— Start —

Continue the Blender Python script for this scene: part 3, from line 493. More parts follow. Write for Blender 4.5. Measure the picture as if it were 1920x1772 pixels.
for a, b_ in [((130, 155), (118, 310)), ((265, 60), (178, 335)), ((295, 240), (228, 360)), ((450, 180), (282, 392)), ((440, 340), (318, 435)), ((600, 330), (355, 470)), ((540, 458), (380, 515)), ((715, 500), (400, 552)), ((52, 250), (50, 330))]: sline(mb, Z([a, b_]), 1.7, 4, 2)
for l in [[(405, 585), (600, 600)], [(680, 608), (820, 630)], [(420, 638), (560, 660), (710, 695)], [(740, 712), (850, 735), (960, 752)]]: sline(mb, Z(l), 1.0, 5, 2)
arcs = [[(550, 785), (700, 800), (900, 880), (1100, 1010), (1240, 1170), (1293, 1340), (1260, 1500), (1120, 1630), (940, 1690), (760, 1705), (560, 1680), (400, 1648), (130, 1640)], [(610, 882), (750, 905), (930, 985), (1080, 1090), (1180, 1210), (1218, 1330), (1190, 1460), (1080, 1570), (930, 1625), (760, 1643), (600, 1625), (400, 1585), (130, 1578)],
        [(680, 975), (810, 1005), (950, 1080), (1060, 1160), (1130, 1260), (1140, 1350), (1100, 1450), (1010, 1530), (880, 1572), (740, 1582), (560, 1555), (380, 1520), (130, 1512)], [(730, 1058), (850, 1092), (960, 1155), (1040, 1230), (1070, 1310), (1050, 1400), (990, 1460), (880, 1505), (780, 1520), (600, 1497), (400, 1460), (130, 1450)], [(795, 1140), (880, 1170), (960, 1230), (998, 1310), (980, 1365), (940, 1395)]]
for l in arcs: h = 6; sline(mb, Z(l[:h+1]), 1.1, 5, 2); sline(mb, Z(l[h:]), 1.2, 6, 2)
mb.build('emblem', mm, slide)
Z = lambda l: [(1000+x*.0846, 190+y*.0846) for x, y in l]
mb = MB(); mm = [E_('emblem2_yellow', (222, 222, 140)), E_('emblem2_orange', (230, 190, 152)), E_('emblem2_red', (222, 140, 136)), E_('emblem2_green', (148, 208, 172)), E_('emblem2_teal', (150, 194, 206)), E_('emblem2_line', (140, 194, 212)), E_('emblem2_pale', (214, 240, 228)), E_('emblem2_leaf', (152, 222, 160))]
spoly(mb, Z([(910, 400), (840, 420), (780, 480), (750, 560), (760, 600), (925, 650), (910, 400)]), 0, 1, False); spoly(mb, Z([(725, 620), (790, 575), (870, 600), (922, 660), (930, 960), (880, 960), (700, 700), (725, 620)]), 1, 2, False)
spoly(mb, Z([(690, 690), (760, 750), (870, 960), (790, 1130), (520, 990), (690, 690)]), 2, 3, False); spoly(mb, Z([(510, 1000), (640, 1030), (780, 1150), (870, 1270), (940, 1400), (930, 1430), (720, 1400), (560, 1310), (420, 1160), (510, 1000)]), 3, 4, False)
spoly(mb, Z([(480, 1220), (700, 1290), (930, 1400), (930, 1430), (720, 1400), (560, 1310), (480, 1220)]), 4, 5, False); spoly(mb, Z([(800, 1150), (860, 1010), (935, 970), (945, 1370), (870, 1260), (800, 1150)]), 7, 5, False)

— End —

= The problem =
Reproduce the material above exactly; please quote every line of it.

= Response to the exercise =
Continue the Blender Python script for this scene: part 3, from line 493. More parts follow. Write for Blender 4.5. Measure the picture as if it were 1920x1772 pixels.
for a, b_ in [((130, 155), (118, 310)), ((265, 60), (178, 335)), ((295, 240), (228, 360)), ((450, 180), (282, 392)), ((440, 340), (318, 435)), ((600, 330), (355, 470)), ((540, 458), (380, 515)), ((715, 500), (400, 552)), ((52, 250), (50, 330))]: sline(mb, Z([a, b_]), 1.7, 4, 2)
for l in [[(405, 585), (600, 600)], [(680, 608), (820, 630)], [(420, 638), (560, 660), (710, 695)], [(740, 712), (850, 735), (960, 752)]]: sline(mb, Z(l), 1.0, 5, 2)
arcs = [[(550, 785), (700, 800), (900, 880), (1100, 1010), (1240, 1170), (1293, 1340), (1260, 1500), (1120, 1630), (940, 1690), (760, 1705), (560, 1680), (400, 1648), (130, 1640)], [(610, 882), (750, 905), (930, 985), (1080, 1090), (1180, 1210), (1218, 1330), (1190, 1460), (1080, 1570), (930, 1625), (760, 1643), (600, 1625), (400, 1585), (130, 1578)],
        [(680, 975), (810, 1005), (950, 1080), (1060, 1160), (1130, 1260), (1140, 1350), (1100, 1450), (1010, 1530), (880, 1572), (740, 1582), (560, 1555), (380, 1520), (130, 1512)], [(730, 1058), (850, 1092), (960, 1155), (1040, 1230), (1070, 1310), (1050, 1400), (990, 1460), (880, 1505), (780, 1520), (600, 1497), (400, 1460), (130, 1450)], [(795, 1140), (880, 1170), (960, 1230), (998, 1310), (980, 1365), (940, 1395)]]
for l in arcs: h = 6; sline(mb, Z(l[:h+1]), 1.1, 5, 2); sline(mb, Z(l[h:]), 1.2, 6, 2)
mb.build('emblem', mm, slide)
Z = lambda l: [(1000+x*.0846, 190+y*.0846) for x, y in l]
mb = MB(); mm = [E_('emblem2_yellow', (222, 222, 140)), E_('emblem2_orange', (230, 190, 152)), E_('emblem2_red', (222, 140, 136)), E_('emblem2_green', (148, 208, 172)), E_('emblem2_teal', (150, 194, 206)), E_('emblem2_line', (140, 194, 212)), E_('emblem2_pale', (214, 240, 228)), E_('emblem2_leaf', (152, 222, 160))]
spoly(mb, Z([(910, 400), (840, 420), (780, 480), (750, 560), (760, 600), (925, 650), (910, 400)]), 0, 1, False); spoly(mb, Z([(725, 620), (790, 575), (870, 600), (922, 660), (930, 960), (880, 960), (700, 700), (725, 620)]), 1, 2, False)
spoly(mb, Z([(690, 690), (760, 750), (870, 960), (790, 1130), (520, 990), (690, 690)]), 2, 3, False); spoly(mb, Z([(510, 1000), (640, 1030), (780, 1150), (870, 1270), (940, 1400), (930, 1430), (720, 1400), (560, 1310), (420, 1160), (510, 1000)]), 3, 4, False)
spoly(mb, Z([(480, 1220), (700, 1290), (930, 1400), (930, 1430), (720, 1400), (560, 1310), (480, 1220)]), 4, 5, False); spoly(mb, Z([(800, 1150), (860, 1010), (935, 970), (945, 1370), (870, 1260), (800, 1150)]), 7, 5, False)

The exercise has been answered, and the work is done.